▶ Given instruction
List each line of the data in which the string "this" appears.
::::::::::
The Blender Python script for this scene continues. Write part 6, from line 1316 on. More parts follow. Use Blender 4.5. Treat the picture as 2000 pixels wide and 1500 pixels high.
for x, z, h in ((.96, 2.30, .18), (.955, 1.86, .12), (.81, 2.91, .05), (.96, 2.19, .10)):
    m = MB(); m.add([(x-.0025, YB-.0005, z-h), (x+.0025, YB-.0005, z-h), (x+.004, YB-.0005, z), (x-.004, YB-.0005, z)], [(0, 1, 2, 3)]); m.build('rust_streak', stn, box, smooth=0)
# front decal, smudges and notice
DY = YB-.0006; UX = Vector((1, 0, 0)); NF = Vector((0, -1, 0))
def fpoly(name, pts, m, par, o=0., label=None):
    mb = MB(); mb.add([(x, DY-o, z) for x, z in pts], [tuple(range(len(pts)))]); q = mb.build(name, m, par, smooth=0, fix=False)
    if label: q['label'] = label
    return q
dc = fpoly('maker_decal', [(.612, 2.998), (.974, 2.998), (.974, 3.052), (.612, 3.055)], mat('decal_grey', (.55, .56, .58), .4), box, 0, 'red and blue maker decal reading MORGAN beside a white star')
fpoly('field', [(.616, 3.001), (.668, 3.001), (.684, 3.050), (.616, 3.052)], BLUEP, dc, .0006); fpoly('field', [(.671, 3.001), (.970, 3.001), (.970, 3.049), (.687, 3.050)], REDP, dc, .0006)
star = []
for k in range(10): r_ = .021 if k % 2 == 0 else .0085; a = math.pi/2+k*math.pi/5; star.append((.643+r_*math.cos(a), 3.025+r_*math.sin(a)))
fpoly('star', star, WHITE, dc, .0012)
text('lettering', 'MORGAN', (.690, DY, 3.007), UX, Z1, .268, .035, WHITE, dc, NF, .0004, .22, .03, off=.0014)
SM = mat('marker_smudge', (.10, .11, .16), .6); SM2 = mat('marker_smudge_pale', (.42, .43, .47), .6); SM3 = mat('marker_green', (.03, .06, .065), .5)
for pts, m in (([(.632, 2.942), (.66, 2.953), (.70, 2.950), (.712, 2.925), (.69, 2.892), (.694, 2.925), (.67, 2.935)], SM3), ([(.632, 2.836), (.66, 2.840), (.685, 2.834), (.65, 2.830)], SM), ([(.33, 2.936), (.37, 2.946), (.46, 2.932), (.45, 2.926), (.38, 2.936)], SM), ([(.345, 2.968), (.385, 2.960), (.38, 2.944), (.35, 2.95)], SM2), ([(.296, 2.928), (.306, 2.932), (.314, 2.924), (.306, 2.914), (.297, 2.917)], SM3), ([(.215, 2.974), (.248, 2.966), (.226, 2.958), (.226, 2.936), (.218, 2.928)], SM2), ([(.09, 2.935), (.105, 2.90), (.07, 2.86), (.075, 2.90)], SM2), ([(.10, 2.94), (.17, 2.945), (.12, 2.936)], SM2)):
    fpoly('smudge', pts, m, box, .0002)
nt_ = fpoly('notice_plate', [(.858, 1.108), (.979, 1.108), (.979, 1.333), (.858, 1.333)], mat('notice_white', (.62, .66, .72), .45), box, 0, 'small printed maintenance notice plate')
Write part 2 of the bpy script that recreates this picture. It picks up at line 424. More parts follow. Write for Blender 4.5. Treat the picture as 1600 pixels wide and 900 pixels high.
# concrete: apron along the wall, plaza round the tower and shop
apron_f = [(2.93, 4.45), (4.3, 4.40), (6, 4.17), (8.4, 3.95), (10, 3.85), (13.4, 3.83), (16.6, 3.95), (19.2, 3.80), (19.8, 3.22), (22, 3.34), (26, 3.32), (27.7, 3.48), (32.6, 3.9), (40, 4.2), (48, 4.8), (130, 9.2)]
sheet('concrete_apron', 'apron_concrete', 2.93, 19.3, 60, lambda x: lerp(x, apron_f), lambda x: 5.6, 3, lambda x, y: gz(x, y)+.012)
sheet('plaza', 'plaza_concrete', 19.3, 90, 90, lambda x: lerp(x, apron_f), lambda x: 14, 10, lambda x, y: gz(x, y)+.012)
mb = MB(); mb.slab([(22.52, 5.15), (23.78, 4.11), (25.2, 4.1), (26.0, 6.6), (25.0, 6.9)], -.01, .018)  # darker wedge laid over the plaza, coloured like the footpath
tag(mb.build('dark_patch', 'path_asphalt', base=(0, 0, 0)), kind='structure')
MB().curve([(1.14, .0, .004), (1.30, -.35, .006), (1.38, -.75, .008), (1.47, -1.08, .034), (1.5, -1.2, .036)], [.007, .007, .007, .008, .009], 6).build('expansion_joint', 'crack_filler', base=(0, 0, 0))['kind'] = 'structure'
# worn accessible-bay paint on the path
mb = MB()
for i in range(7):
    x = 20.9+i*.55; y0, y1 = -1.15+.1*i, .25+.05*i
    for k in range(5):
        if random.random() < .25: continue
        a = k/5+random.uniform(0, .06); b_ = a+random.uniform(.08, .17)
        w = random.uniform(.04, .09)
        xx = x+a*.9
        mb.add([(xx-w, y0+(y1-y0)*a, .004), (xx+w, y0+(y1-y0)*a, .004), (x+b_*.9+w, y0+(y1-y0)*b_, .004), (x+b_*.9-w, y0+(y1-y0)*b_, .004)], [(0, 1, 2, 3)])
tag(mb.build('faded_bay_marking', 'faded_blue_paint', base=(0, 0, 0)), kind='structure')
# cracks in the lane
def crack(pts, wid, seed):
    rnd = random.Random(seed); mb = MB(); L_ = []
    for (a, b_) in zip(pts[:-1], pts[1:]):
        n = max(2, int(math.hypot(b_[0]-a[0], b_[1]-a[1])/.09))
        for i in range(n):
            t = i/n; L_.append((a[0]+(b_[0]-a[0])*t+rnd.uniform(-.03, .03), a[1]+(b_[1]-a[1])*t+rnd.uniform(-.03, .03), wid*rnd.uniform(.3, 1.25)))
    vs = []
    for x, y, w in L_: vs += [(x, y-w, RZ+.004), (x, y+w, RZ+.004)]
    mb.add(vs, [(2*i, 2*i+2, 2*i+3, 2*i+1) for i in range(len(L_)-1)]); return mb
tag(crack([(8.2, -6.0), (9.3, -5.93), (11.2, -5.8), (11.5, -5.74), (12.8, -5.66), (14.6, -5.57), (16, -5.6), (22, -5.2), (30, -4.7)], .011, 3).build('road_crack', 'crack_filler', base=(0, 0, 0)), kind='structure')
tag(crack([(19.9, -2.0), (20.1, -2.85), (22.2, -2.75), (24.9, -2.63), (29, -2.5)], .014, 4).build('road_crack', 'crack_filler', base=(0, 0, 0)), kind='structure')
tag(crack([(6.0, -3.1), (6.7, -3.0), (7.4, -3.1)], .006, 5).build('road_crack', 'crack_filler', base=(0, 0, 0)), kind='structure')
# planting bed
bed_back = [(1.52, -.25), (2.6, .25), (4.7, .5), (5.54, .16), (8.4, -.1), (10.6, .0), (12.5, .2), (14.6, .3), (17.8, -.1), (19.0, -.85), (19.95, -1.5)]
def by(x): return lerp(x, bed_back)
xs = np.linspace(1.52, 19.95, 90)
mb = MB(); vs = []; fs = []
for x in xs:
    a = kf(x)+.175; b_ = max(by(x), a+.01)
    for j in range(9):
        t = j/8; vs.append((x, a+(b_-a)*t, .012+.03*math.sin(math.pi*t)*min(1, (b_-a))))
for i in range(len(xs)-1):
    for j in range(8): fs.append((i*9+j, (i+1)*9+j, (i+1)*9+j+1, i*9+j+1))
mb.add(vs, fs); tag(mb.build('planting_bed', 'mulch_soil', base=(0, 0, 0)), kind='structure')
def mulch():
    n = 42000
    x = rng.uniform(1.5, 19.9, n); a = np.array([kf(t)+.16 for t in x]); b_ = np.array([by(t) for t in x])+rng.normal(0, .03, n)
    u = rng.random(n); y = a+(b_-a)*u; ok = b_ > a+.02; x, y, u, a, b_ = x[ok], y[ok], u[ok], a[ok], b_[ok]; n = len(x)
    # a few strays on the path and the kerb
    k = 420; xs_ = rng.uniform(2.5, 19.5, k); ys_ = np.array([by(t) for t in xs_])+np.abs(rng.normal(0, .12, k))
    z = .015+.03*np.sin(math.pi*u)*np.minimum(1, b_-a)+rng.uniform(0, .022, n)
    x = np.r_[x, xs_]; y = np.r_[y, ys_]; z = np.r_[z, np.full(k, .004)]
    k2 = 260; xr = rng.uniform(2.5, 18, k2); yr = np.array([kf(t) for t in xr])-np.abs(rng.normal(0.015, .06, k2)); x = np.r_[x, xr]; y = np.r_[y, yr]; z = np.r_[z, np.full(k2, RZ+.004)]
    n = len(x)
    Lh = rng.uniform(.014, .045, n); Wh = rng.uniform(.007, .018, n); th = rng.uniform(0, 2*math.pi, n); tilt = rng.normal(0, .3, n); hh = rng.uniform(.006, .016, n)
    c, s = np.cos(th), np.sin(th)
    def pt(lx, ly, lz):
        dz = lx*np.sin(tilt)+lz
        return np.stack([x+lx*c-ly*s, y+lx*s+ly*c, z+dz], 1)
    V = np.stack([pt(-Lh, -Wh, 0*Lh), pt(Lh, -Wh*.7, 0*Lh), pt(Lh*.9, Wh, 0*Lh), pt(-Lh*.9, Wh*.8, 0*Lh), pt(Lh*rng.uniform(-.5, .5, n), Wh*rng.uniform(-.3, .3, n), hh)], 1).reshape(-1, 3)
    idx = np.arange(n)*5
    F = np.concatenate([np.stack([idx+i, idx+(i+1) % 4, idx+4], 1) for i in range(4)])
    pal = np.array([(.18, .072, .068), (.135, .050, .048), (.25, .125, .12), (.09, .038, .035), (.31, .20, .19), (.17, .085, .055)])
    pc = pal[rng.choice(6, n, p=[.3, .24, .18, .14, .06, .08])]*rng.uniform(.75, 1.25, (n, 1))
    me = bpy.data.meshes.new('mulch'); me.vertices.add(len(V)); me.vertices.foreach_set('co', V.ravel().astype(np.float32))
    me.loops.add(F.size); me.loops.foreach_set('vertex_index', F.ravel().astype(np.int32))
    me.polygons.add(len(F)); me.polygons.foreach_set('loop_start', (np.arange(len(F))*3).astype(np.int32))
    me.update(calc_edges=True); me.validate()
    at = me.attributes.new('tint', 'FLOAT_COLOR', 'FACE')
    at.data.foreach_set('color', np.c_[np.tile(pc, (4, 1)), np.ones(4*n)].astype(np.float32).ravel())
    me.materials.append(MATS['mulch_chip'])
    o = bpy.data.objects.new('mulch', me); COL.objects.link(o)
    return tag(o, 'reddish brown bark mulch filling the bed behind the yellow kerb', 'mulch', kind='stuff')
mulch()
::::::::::
▶ Result below
The Blender Python script for this scene continues. Write part 6, from line 1316 on. More parts follow. Use Blender 4.5. Treat the picture as 2000 pixels wide and 1500 pixels high.
Write part 2 of the bpy script that recreates this picture. It picks up at line 424. More parts follow. Write for Blender 4.5. Treat the picture as 1600 pixels wide and 900 pixels high.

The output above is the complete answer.